→ **TASK GOAL**: Lines that include the word "Python" are the ones to copy.

→ **THE RECORDS**:
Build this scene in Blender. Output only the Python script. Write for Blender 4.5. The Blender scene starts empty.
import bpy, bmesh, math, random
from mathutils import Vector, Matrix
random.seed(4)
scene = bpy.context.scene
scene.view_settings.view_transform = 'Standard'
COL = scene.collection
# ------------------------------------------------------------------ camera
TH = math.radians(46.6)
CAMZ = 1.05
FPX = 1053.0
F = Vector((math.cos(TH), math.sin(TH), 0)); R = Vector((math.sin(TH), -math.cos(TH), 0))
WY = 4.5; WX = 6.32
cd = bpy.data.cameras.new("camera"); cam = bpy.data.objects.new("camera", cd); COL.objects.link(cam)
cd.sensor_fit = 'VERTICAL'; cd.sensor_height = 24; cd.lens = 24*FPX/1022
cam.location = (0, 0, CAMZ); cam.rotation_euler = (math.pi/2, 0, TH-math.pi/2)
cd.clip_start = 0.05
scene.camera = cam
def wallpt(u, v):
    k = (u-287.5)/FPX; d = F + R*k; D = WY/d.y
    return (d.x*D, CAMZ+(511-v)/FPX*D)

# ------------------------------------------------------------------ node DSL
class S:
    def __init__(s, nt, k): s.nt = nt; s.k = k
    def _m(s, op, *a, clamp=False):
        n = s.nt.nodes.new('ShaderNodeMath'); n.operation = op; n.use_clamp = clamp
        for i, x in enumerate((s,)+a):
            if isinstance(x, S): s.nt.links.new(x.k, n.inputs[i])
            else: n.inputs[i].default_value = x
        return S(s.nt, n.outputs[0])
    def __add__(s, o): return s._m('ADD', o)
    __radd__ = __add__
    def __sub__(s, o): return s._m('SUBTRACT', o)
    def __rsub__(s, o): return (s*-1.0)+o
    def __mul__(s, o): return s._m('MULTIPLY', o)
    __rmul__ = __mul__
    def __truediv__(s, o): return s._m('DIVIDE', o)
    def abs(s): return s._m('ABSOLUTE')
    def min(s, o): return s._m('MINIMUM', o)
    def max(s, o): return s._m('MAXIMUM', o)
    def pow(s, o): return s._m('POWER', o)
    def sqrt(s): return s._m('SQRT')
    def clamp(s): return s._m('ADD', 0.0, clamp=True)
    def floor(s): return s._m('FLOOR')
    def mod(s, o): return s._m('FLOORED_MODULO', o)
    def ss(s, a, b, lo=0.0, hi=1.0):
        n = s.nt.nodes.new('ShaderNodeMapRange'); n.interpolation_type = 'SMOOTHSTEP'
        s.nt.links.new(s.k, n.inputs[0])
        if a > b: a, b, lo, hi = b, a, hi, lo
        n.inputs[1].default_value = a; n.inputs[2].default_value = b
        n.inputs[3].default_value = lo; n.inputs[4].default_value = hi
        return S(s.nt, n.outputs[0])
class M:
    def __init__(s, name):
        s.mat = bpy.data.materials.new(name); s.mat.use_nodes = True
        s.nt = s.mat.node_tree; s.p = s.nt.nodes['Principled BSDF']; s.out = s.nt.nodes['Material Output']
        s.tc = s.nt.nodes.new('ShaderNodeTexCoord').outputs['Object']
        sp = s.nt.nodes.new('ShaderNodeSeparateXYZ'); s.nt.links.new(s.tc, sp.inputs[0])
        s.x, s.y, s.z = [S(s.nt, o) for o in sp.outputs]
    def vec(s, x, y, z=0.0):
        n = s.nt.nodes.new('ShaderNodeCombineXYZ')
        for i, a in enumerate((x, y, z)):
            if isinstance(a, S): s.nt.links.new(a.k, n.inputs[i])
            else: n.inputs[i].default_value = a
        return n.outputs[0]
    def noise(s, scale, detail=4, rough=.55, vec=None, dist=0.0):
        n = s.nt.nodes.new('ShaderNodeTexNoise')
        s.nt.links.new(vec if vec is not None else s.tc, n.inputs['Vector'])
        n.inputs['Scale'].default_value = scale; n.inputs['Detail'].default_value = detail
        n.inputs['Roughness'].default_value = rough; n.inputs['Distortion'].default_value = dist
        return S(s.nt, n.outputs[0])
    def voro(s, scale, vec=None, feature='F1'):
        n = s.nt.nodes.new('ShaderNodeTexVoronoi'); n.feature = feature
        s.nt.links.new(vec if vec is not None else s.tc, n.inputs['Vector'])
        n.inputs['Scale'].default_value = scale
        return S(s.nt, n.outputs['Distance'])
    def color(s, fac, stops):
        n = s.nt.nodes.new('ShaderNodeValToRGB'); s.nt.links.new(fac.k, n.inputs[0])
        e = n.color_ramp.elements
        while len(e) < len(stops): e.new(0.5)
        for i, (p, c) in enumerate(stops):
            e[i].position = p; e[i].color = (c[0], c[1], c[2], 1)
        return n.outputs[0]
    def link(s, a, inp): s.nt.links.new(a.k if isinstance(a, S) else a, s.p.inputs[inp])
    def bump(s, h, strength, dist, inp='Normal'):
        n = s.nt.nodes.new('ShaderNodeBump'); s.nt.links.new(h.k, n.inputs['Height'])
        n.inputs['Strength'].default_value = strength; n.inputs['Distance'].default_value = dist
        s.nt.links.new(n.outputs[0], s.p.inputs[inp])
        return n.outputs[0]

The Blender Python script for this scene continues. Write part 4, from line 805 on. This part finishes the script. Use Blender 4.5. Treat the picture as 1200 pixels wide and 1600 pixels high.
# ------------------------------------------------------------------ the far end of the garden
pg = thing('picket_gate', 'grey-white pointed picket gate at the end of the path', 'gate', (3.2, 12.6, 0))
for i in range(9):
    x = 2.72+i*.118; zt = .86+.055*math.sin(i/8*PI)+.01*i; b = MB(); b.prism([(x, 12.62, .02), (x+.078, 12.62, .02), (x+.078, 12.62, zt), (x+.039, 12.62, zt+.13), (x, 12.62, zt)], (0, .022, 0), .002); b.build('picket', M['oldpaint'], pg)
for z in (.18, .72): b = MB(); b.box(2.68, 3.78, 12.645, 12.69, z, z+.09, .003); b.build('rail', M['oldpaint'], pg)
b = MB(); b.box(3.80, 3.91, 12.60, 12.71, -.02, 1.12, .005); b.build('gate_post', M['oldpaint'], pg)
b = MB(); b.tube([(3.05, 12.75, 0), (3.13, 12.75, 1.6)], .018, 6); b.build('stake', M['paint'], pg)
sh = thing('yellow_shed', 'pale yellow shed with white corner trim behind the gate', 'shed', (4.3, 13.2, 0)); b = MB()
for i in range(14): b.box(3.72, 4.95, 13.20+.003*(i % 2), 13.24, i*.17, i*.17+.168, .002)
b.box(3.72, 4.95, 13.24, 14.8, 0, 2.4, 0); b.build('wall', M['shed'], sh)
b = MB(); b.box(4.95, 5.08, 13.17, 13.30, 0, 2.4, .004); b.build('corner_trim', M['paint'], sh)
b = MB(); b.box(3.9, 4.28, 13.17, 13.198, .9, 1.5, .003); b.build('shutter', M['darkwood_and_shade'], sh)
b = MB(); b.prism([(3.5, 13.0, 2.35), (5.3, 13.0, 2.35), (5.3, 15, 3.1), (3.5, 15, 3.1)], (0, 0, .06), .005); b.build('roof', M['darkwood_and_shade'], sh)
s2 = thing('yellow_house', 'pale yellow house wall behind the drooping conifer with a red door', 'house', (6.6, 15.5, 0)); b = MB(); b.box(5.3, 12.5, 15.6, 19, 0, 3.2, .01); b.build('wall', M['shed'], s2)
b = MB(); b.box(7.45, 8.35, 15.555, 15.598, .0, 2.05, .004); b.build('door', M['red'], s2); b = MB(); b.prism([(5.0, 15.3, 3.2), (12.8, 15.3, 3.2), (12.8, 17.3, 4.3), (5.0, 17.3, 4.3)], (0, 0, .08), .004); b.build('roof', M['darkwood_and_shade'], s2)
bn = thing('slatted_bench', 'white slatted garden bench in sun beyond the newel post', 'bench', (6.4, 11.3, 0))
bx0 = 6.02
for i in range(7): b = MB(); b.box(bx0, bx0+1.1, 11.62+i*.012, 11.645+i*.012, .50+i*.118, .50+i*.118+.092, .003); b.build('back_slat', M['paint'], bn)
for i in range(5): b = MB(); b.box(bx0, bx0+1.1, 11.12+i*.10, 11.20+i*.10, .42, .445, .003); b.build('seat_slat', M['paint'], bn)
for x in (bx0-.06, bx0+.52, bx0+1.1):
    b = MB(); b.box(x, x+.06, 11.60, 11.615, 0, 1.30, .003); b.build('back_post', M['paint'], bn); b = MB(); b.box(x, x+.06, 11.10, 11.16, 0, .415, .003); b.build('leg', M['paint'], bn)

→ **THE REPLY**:
Build this scene in Blender. Output only the Python script. Write for Blender 4.5. The Blender scene starts empty.
The Blender Python script for this scene continues. Write part 4, from line 805 on. This part finishes the script. Use Blender 4.5. Treat the picture as 1200 pixels wide and 1600 pixels high.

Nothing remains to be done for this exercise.